Where a line holds "from", copy it.

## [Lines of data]

•••

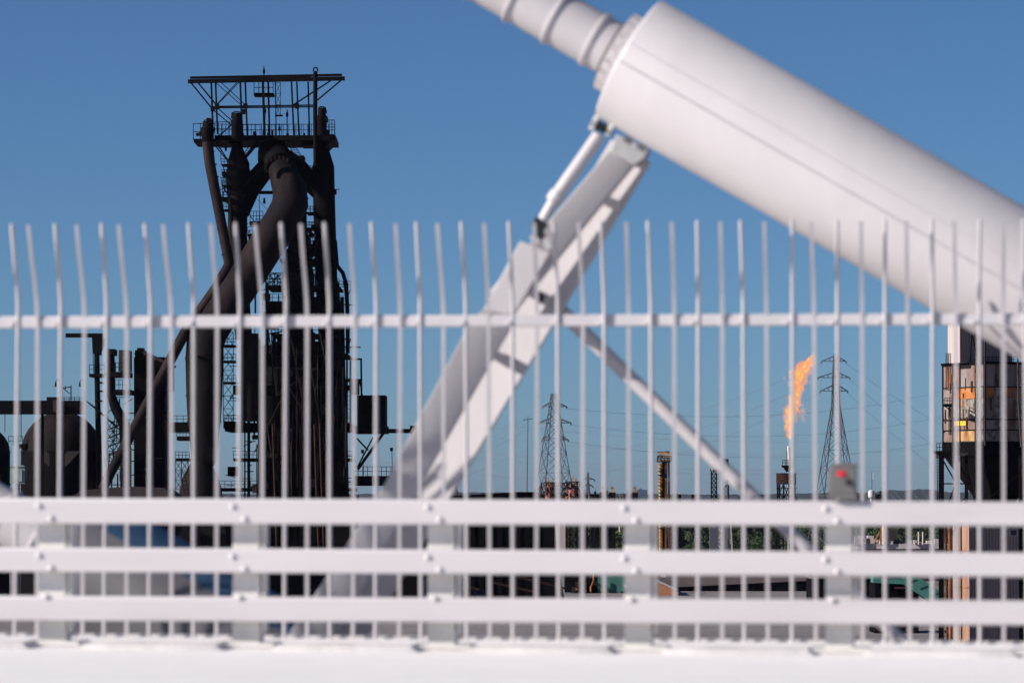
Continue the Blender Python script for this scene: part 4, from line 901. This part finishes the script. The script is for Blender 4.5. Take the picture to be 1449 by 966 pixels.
red_tank('faded red tank left of its twin, below the tall pylon', 771.5, 783, 689, 960); red_tank('faded red tank right of its twin, below the tall pylon', 804, 819, 688, 965)
xo = Plant('pipe_frame', 'dark open pipe frame between the two red tanks', 'frame', 793, 970); xo.lattice('frame', 784, 683, 803, 780, 3, 10, 0, 1.2, 'rustp'); xo.pipe('pipe', [(790, 690), (790, 780)], 2, 'rustp', 8)
cr = Plant('crooked_stack', 'pale broken-edged chute hanging at the end of the black shed', 'chute', 783, 700)
cr.poly('chute', [(779, 738), (783, 746), (779, 752), (778, 760), (783, 776), (786, 790), (800, 790), (800, 738)], 0, 3, 'pale')
# yellow column with pipes
yc = Plant('rusty_column', 'rusty yellow column wrapped in pipes behind the fence', 'column', 940, 900)
yc.pipe('yellow_pipe', [(934.5, 655), (935, 800)], 2.6, 'yellow', 12); yc.pipe('yellow_pipe', [(942, 653), (942, 800)], 2.0, 'yellow', 10); yc.pipe('red_pipe', [(946, 652), (947.5, 800)], 1.6, 'redtank', 8); yc.pipe('dark_pipe', [(939, 652), (939, 800)], 2.2, 'soot', 8)
yc.lattice('frame', 931, 640, 948, 652, 3, 2, -2, 1.0, 'yellow'); yc.block('cap', 931, 638.5, 939, 640.5, -2, 3, 'steel'); yc.block('cap', 941, 638, 947.5, 641, -2, 3, 'steel'); yc.block('collar', 930, 651, 949, 653.5, -2, 4, 'steel'); yc.block('valve', 936, 670, 944, 676, -3, 2, 'soot'); yc.railing(930, 950, 645, 652, -2.4, 4, 3, .8)
for i in range(24): y = 656 + i * 5; yc.block('clip', 931.4, y, 937.6, y + 1.3, -1.6, 1.2, rng.choice(['yellow', 'rust', 'steel']))
for lab, x, D, h in (('thin rusty stack just left of the left red tank', 764, 1050, 686), ('stubby dark stack just right of the right red tank', 826, 1060, 690), ('short dark stack between tiny pylon and first vent gear', 842, 1120, 693),
                     ('short dark stack between first and second vent gear', 859, 1080, 692), ('short pale stack beside the hazy blue building', 889, 1140, 691), ('low dark stack right of the yellow column', 958, 1150, 696), ('low dark stack midway between yellow column and lattice masts', 985, 1180, 697), ('low dark stack left of the tank stand', 1076, 1160, 697), ('slim dark stack right of the switch box', 1219, 1250, 690), ('slim dark stack near the water tower', 1246, 1300, 692)):
    T = Plant('small_stack', lab, 'stack', x, D, 'small stacks along the skyline'); m = rng.choice(['steel', 'rustp', 'steel'])
    T.pipe('shaft', [(x, 760), (x, h + 4)], 1.5, m, 10); T.pipe('rim', [(x, h + 4), (x, h + 2)], 1.9, 'steel', 10); T.beam('mast', x + .8, h + 3, x + .8, h - 3, .5, 0, mat='tower'); T.block('foot_house', x - 6, 699, x + 6, 790, .5, 4, 'steel'); T.beam('catwalk', x - 8, h + 7, x + 4, h + 7, .8, -1)
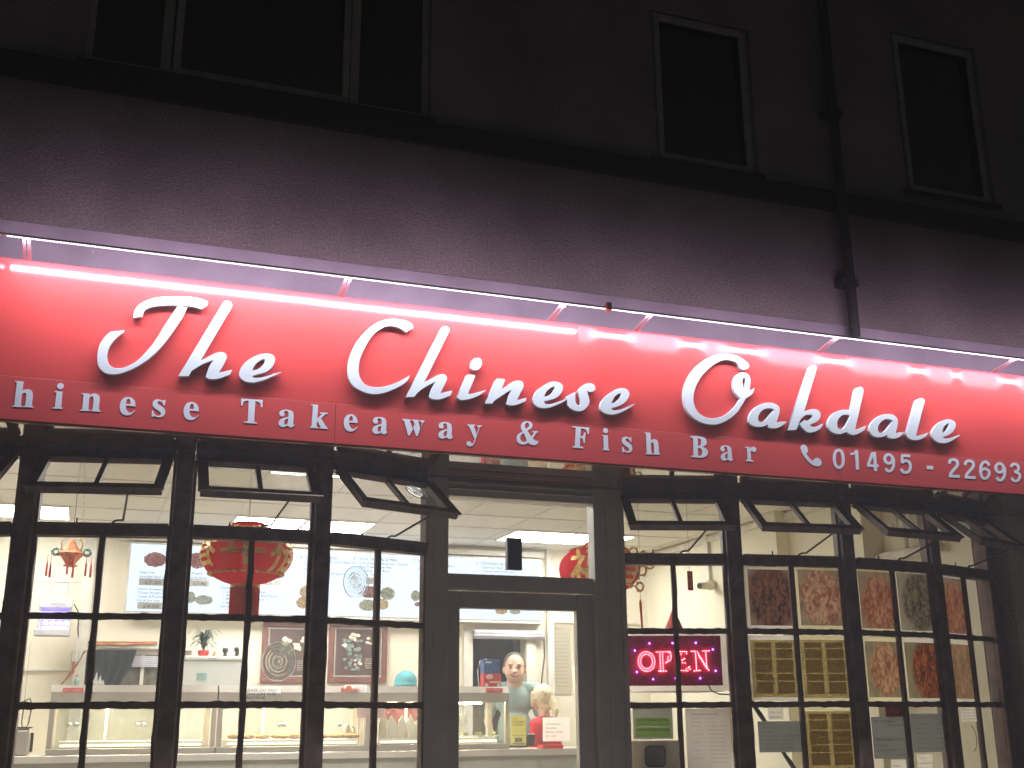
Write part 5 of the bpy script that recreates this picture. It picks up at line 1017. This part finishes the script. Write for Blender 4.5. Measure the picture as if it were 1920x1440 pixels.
def poster(i, q, base, label, dish_=None, inner=(.1, .08, .9, .92), cols=False, bshape=None, inn=IN):
    root, A, X, N_, w_, h_ = notice('poster', q, inn, base, label, 'poster', wall=i, hole=inner)
    u0, v0, u1, v1 = inner
    def rect(a0, b0, a1, b1, m2, off, nm='picture'):
        p0 = A+X*(w_*a0)+V3((0, 0, h_*(1-b1)))+N_*off; MB().quad(p0, p0+X*(w_*(a1-a0)), p0+X*(w_*(a1-a0))+V3((0, 0, h_*(b1-b0))), p0+V3((0, 0, h_*(b1-b0)))).build(nm, m2, root)
    if cols:
        rect(u0, v0, u1, v1, oliv, .0008); mx_ = (u0+u1)/2
        for (c0, c1_) in ((u0+.07, mx_-.04), (mx_+.04, u1-.07)):
            vv = v0+.04
            for hh_ in (.1, .16, .22, .12, .2): 
                if vv+hh_ < v1-.02: rect(c0, vv, c1_, vv+hh_-.015, olive2, .0018, 'printed_block'); vv += hh_
    else:
        rect(u0, v0, u1, v1, fd[dish_], .0008)
    return root
W_ = M['wpaper']; Y_ = M['cpaper']
poster(6, (1397, 1061, 1488, 1181), W_, 'poster of a dark stir fry, top left of the right bow posters', 'a', (.11, .07, .89, .93), bshape=(.55, .52, .42, .42))
poster(6, (1492, 1062, 1582, 1181), Y_, 'poster of pale noodles with a yellow edge, right of the dark stir fry', 'b', (.11, .07, .89, .93), bshape=(.55, .5, .36, .4))
poster(7, (1609, 1066, 1676, 1186), Y_, 'poster of a red brown dish above the ribbed brown dish', 'c', (.11, .07, .89, .93), bshape=(.55, .58, .34, .4))
poster(7, (1682, 1070, 1752, 1190), W_, 'poster of a green black dish, second from the right in the top row', 'd', (.11, .07, .89, .93), bshape=(.55, .5, .36, .42))
poster(8, (1771, 1078, 1808, 1196), W_, 'narrow reddish poster, rightmost food poster of the top row', 'c', (.03, .08, .9, .92), bshape=(.5, .45, .45, .4))
poster(6, (1405, 1192, 1497, 1314), W_, 'olive printed menu in two columns under the dark stir fry', cols=True, inner=(.08, .07, .93, .95))
poster(6, (1503, 1192, 1595, 1315), Y_, 'olive printed menu in two columns under the pale noodles', cols=True, inner=(.05, .07, .9, .95))
poster(7, (1622, 1196, 1692, 1316), Y_, 'poster of a ribbed brown dish above the handwritten note', 'e', (.11, .07, .89, .93), bshape=(.55, .48, .36, .38))
poster(7, (1697, 1198, 1765, 1318), W_, 'poster of a glossy dark red dish right of the ribbed one', 'f', (.11, .07, .89, .93), bshape=(.62, .5, .36, .42))
poster(8, (1785, 1202, 1822, 1317), W_, 'narrow olive brown poster, rightmost of the second row', 'g', (.0, .07, .9, .94), bshape=(.5, .45, .45, .4))
poster(6, (1512, 1326, 1600, 1450), Y_, 'olive menu with brown pictures in the bottom row', cols=True, inner=(.05, .06, .97, .98))
notice('notice', (1424, 1352, 1504, 1411), IN, M['gpaper'], 'grey typed note taped behind the leaning stick', 'notice', [(.1, .1+.13*j, .05, s, wf) for j, (s, wf) in enumerate((('We serve', .3), ('Hot Snack Box', .45), ('Options', .2), ('• Curried egg sauce and Chicken', .8), ('• Small chips, salt & chilli', .7), ('• Beef or mushroom', .6), ('• Served as a hot box', .7)))], wall=6)
notice('notice', (1441, 1325, 1468, 1350), IN, W_, 'small white slip with green print above the grey note', 'notice', [(.1, .5, .2, 'Homemade', .8), (.1, .85, .2, 'Breakfast', .75)], ink='turq', wall=6)
notice('notice', (1640, 1344, 1706, 1423), IN, M['gpaper'], 'grey handwritten note about salt and pepper chips', 'notice', [(.06, .13, .06, 'Salt & Pepper', .55), (.4, .23, .06, 'Chips £4.00', .45), (.08, .57, .06, 'Salt Pepper & Chips', .85), (.08, .7, .06, 'Crispy', .28), (.08, .82, .06, 'Chicken In Tray', .72), (.55, .94, .06, '£6.50', .25)], wall=7)
notice('notice', (1713, 1338, 1774, 1411), IN, M['gpaper'], 'grey typed price sheet right of the handwritten note', 'notice', [(.08, .08, .03, 'Set meal prices per person', .8), (.08, .14, .03, 'include rice or chips', .7)]+[(.12, .28+.125*j, .032, s, .32) for j, s in enumerate(('Chips', 'Noodles', 'Gravy', 'Curry sauce', 'Mushy peas', 'Mixed box'))]+[(.68, .28+.125*j, .032, s, .15) for j, s in enumerate(('1.80', '4.20', '1.20', '1.50', '1.40', '6.00'))], wall=7)
notice('notice', (1661, 1325, 1700, 1344), .05, M['redm'], 'red leaflet above the handwritten note', 'notice', [(.2, .6, .3, 'Pie', .4)], ink='white', wall=7)
notice('notice', (1803, 1325, 1832, 1353), IN, W_, 'white printed slip in the last window right of the price sheet', 'notice', [(.1, .25+.2*j, .08, 'please ask for today', .8) for j in range(4)], wall=8)
notice('notice', (1812, 1088, 1834, 1196), .3, W_, 'white list on the wall behind the last narrow window', 'notice', [(.1, .12+.1*j, .014, 'delivery', .7) for j in range(8)], wall=8, ink='inkg')
for j, (q, lb) in enumerate((((1672, 1424, 1698, 1450), 'small white card under the handwritten note'), ((1720, 1414, 1748, 1430), 'white card directly under the typed price sheet'), ((1722, 1432, 1748, 1450), 'lower white card under the typed price sheet'))):
    notice('business_card', q, .05, W_, lb, 'card', [(.1, .5, .12, 'Taxi', .5)], wall=7, group='cards pinned under the notes')
# round mark in the last pane
c = onf(1822, 1385, 8, .05); mb = MB(); t8 = facet(8)[2]; mb.tube([c+t8*(.055*math.cos(a_*.15))+V3((0, 0, .075*math.sin(a_*.15))) for a_ in range(-9, 10)], .0025, 5); own('sticker', mb, M['inkg'], 'curved grey sticker line in the last narrow window', 'sticker')
# cream unit with dark screen
A0, A1 = onf(1184, 1440, 5, .15), onf(1280, 1388, 5, .15); t_ = thing('wall_terminal', 'cream electric unit with dark rounded screen behind the glass', 'terminal', A0)
mb = MB(); q = A0-V3((0, 0, .2)); mb.slab([q, q+t5*(A1-A0).dot(t5), q+t5*(A1-A0).dot(t5)+V3((0, 0, A1.z-q.z)), q+V3((0, 0, A1.z-q.z))], -n5*.12); mb.build('case', M['ivory'], t_, bevel=.01)
c = onf(1229, 1418, 5, .14); k = msize(1, c); mb = MB(); pts = []
for (sx, sz) in ((1, 1), (-1, 1), (-1, -1), (1, -1)):
    for j in range(5): a_ = {(1, 1): 0, (-1, 1): 90, (-1, -1): 180, (1, -1): 270}[(sx, sz)]+j*22.5; pts.append(c+t5*((sx*12+8*math.cos(R(a_)))*k)+V3((0, 0, (sz*11+8*math.sin(R(a_)))*k)))
mb.slab(pts, -n5*.009); mb.build('bezel', M['dark'], t_); mb = MB(); pts = [c+(p-c)*.84+n5*.002 for p in pts]; mb.slab(pts, -n5*.001); mb.build('screen', mat('grey screen', (.16, .15, .14), .3), t_)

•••

## [Full output]
Continue the Blender Python script for this scene: part 4, from line 901. This part finishes the script. The script is for Blender 4.5. Take the picture to be 1449 by 966 pixels.
poster(7, (1682, 1070, 1752, 1190), W_, 'poster of a green black dish, second from the right in the top row', 'd', (.11, .07, .89, .93), bshape=(.55, .5, .36, .42))